When you specify your current equipment types and energy sources, we use the equipment's efficiency ratings to calculate how much gas, propane, and/or electricity is consumed. Based on your gas, propane or electricity prices, we can estimate how much you're currently spending on energy, while accounting for time-of-use or tiered energy prices. We then calculate your energy bills using your selected heat pump equipment, and we consider how its efficiency changes in response to outdoor air temperatures. Lastly, we find the differences in how the selected heat pump systems perform relative to your current systems, and this allows us to estimate changes in energy consumption, utility bills, and carbon dioxide emissions. -
We assume the heating season extends from October to end of May, with the remaining months being the cooling season.
Hourly load profiles are derived from NREL energy building simulation data and reduced to a functional form that responds to user-defined thermostat temperatures, building envelope characteristics, and occupancy levels.
Gas and electric rates are represented with all applicable time-of-use periods, seasonality, and consumption-based tiers. Future residential gas and electricity prices are escalated at annual growth rates estimated by the utilities, and users can modify these escalation rates.
Air-source heat pumps for space conditioning rely on performance curves from a review of manufacturer specifications. We assume that 'Standard' and 'High' efficiency space conditioning heat pumps will operate efficiently down to outdoor temperatures of 35F, while 'Cold Climate' versions can operate efficiently down to 5F. Below these temperatures, some backup heating -- from either the current heating system or electric resistance -- is assumed. Ground-source and hot water heat pumps are modeled with a constant operating efficiency.
We’ve included the utilities' current rebate offerings for space conditioning and hot water heat pumps, along with building envelope upgrades.
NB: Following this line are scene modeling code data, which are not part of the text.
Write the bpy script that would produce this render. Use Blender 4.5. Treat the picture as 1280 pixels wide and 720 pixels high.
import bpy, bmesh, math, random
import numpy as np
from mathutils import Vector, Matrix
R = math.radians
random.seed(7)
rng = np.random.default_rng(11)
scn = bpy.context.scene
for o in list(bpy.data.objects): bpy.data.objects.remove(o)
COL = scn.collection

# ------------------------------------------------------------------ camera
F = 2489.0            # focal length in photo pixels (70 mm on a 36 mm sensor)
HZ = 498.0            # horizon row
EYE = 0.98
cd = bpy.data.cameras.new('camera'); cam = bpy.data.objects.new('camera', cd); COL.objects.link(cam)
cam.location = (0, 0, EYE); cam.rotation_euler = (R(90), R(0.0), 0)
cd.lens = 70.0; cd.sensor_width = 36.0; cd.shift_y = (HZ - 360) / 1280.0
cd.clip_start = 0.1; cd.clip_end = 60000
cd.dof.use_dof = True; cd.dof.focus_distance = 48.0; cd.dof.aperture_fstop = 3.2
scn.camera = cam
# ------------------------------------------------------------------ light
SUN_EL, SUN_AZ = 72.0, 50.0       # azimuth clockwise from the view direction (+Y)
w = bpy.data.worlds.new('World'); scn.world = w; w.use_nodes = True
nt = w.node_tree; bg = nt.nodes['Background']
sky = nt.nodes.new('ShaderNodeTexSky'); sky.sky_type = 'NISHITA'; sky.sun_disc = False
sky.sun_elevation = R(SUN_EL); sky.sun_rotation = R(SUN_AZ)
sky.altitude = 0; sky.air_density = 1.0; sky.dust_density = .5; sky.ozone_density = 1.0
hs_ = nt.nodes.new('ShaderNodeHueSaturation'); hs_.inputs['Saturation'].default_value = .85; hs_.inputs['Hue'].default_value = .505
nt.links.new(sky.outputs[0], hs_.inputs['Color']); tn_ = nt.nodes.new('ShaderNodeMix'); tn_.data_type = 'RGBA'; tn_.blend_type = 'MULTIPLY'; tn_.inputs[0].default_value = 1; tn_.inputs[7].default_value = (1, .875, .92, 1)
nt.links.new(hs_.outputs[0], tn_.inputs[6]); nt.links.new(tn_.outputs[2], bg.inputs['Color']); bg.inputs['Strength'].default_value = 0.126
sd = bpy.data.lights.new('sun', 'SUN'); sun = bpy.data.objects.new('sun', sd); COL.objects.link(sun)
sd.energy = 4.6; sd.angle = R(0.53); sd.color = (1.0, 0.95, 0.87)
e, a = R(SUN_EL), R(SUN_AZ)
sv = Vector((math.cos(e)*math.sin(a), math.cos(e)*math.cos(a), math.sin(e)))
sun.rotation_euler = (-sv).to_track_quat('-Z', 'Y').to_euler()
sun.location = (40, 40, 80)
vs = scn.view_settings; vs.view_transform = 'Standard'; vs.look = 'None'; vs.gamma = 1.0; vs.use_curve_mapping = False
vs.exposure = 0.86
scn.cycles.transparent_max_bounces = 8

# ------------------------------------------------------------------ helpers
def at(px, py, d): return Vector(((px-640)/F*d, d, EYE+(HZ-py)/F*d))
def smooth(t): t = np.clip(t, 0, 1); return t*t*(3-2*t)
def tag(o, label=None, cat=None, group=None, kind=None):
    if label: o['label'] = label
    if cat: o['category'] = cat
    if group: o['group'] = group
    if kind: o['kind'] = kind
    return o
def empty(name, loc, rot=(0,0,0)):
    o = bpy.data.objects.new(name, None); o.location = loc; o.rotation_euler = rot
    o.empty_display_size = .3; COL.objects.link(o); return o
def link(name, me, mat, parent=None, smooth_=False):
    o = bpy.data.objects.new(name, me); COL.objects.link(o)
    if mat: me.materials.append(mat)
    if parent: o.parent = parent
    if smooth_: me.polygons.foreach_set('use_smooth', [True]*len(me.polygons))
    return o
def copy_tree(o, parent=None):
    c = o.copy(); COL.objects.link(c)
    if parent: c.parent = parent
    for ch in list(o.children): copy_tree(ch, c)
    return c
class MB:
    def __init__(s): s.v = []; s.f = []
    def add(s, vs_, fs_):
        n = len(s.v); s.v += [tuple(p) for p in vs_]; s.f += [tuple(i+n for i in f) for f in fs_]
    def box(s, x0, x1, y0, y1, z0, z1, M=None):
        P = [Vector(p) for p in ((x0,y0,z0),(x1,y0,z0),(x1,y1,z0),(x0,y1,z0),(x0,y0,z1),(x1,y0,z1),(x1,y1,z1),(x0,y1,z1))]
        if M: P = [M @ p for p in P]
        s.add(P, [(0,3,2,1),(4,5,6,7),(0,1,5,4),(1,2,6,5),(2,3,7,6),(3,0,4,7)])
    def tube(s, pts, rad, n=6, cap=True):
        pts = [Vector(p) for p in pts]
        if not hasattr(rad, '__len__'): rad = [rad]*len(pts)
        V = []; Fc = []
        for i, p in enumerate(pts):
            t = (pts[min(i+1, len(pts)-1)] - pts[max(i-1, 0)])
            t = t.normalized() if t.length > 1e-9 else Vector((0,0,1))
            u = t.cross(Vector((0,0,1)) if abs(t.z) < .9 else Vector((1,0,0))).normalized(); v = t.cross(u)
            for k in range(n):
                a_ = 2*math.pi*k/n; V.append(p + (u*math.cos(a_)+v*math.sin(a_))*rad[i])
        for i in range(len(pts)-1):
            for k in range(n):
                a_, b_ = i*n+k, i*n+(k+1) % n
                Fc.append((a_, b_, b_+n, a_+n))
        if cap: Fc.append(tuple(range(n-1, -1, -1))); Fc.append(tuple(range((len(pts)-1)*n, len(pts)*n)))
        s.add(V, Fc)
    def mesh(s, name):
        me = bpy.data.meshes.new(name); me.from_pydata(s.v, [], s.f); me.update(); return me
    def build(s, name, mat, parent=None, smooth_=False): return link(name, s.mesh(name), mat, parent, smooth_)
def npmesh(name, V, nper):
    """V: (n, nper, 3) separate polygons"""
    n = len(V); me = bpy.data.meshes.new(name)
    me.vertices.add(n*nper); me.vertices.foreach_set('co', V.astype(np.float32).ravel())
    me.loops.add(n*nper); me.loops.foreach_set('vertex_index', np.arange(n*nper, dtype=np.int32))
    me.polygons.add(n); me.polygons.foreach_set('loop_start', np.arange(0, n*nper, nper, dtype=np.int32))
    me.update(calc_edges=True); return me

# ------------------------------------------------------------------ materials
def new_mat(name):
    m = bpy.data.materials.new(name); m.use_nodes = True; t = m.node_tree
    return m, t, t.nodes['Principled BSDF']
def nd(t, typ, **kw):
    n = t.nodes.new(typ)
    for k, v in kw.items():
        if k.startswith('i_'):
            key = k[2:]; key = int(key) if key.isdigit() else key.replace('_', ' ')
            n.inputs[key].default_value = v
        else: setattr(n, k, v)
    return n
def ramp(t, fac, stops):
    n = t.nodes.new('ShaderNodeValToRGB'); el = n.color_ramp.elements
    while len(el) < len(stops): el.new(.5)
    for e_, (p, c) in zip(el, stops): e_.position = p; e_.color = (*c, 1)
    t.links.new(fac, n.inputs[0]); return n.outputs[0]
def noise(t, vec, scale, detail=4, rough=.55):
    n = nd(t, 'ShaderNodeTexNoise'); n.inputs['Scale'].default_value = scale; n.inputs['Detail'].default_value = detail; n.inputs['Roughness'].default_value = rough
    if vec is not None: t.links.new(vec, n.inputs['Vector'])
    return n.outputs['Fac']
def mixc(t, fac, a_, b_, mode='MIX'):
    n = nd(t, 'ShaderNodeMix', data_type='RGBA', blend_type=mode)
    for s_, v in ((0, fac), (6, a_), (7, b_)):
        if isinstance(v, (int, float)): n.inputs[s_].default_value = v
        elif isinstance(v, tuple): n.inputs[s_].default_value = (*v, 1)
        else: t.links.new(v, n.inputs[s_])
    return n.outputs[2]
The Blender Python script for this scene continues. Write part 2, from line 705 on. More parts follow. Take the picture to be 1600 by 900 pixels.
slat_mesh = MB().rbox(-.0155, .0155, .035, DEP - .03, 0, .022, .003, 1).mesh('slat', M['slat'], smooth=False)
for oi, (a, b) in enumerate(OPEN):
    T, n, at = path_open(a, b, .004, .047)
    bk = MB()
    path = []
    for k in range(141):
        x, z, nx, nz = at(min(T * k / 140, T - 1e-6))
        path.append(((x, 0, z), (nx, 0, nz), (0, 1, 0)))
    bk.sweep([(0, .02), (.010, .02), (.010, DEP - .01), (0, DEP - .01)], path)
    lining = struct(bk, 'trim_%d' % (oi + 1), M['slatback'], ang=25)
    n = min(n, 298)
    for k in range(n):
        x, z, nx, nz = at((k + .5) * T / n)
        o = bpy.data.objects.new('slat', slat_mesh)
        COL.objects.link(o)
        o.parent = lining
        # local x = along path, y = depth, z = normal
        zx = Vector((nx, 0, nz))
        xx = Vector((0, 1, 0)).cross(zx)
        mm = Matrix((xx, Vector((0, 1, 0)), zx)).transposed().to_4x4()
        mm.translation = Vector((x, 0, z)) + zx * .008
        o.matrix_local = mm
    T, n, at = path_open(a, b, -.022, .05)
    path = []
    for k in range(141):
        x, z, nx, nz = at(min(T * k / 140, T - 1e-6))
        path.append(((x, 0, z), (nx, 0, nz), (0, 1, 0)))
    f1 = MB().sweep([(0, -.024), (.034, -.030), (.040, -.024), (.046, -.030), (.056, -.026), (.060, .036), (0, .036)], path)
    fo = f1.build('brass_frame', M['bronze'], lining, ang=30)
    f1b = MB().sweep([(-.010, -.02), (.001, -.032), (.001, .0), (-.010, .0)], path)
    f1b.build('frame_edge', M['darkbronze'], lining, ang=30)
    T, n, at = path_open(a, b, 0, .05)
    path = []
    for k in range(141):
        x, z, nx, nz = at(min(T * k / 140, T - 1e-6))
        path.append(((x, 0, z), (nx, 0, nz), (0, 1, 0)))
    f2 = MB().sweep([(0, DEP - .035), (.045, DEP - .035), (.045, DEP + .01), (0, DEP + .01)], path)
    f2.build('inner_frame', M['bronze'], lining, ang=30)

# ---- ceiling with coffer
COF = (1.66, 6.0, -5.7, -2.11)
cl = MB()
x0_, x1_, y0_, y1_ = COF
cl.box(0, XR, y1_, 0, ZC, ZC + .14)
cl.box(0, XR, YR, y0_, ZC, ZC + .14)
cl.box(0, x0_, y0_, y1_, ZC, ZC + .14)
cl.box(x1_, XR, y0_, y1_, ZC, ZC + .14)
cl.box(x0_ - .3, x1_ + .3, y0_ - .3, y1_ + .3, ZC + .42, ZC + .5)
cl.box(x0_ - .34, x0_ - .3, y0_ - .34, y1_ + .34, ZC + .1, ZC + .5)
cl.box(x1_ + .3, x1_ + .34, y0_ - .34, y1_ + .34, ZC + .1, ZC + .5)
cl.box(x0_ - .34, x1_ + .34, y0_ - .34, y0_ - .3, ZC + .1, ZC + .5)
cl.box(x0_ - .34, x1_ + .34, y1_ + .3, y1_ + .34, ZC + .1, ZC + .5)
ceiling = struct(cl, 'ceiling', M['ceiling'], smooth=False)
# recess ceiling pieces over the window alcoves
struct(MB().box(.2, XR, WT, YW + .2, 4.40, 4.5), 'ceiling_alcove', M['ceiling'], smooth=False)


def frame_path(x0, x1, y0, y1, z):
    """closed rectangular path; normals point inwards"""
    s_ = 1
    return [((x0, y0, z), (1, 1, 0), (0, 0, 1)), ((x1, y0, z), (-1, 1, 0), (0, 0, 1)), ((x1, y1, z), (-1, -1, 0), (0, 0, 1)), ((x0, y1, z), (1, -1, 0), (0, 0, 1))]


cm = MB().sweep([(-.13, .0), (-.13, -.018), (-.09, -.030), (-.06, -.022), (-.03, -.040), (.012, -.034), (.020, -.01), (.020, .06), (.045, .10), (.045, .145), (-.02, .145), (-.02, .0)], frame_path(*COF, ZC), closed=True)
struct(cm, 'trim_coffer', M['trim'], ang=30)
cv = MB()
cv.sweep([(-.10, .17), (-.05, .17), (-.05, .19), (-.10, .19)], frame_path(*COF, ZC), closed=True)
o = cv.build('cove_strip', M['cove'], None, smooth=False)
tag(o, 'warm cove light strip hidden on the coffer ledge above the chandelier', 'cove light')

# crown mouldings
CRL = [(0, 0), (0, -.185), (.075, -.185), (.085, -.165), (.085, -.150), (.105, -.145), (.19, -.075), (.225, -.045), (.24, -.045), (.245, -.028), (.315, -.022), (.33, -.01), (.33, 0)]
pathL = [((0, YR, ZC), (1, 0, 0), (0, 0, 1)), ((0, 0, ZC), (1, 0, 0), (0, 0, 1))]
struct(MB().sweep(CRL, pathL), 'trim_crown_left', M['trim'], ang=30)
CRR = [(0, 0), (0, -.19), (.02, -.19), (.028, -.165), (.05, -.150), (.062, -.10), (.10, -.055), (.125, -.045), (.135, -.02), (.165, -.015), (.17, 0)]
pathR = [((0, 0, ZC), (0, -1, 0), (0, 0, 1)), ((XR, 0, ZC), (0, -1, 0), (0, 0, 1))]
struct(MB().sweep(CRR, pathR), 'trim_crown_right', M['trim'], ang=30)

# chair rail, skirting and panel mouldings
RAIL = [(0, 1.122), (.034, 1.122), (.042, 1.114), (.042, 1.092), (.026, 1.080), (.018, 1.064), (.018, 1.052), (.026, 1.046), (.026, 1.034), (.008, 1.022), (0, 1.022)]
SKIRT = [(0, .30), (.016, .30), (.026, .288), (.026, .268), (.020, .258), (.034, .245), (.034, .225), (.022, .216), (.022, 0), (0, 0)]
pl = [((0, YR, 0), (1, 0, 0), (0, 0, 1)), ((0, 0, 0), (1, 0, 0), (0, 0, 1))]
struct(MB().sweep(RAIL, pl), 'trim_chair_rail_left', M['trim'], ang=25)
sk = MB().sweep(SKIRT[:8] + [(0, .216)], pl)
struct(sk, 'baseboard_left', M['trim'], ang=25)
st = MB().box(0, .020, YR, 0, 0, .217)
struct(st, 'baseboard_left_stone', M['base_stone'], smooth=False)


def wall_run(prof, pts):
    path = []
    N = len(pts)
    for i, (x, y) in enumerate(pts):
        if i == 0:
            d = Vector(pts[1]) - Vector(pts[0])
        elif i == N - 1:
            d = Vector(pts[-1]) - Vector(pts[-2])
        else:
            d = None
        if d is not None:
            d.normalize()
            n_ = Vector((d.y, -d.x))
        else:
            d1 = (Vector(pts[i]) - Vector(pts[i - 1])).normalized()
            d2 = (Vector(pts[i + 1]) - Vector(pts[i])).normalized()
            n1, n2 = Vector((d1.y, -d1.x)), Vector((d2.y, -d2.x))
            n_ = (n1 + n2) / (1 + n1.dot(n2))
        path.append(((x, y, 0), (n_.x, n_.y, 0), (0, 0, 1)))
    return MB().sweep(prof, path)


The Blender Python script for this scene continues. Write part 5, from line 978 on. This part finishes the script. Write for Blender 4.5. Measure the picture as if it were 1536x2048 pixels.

Incentives vary as a function of heat pump efficiency and type, and also by envelope upgrade type.
Carbon dioxide emissions savings are estimated using utility-specific electric carbon intensities. "Green" or "renewable" rates asssume zero carbon intensity. For non-renewable rates, carbon intensity changes over time in alignment with the utilities' forecasts of generation sources.
We assume a 15-year lifetime for all the heat pump types.